Inventories tracked by LME jumped 10 per cent to 121,275 tonnes, the largest gain since August 2005. On Friday itself, the total gain in inventory was recorded at a staggering 11,150 tonnes.
The increase was mainly in South Korea, a location nearest to LME warehouses in China. Stockpiles monitored by the Shanghai Futures Exchange also rose 10 per cent last week.
Though the Chinese customs department is yet to come out with trade statistics, traders are apprehensive that the Chinese demand has slackened in April, the fourth month at a stretch.

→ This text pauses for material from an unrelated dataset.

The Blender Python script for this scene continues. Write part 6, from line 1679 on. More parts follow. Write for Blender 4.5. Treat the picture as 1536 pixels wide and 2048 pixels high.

The weakening Chinese demand has also helped nickel to trade sideways, with prices falling by another 5 per cent last week. The silvery white metal was last quoted at $26,725 a tonne in the London kerb trade.
Tin, aluminium and zinc, however, remained slightly upbeat over continuing demand from consumers, mainly from the Asian region.
Base metals and scrap ended rangebound in the spot Mumbai market, with copper wire bar quoting at Rs 399 a kg, while copper utensil scrap at Rs 330 a kg, aluminium ingot at Rs 143 a kg, zinc slab at Rs 113 a kg, lead ingot at Rs 127 a kg and nickel cathode at Rs 1,335 a kg.
For the week ended Friday, base metals on the Multi Commodity Exchange, the country's largest commodity trading platform, declined largely following the guidance from the overseas market.
While nickel and lead contracts went down, copper, aluminium and zinc contracts looked up. The zuly contract was up 4.78 per cent at Rs 95.30 a kg and the tin May contract by 7.96 per cent at Rs 1,017 a kg. The nickel May contract receded by 1.56 per cent at Rs 1,139 a kg and the lead May contract by 6.27 per cent at Rs 97.25 a kg.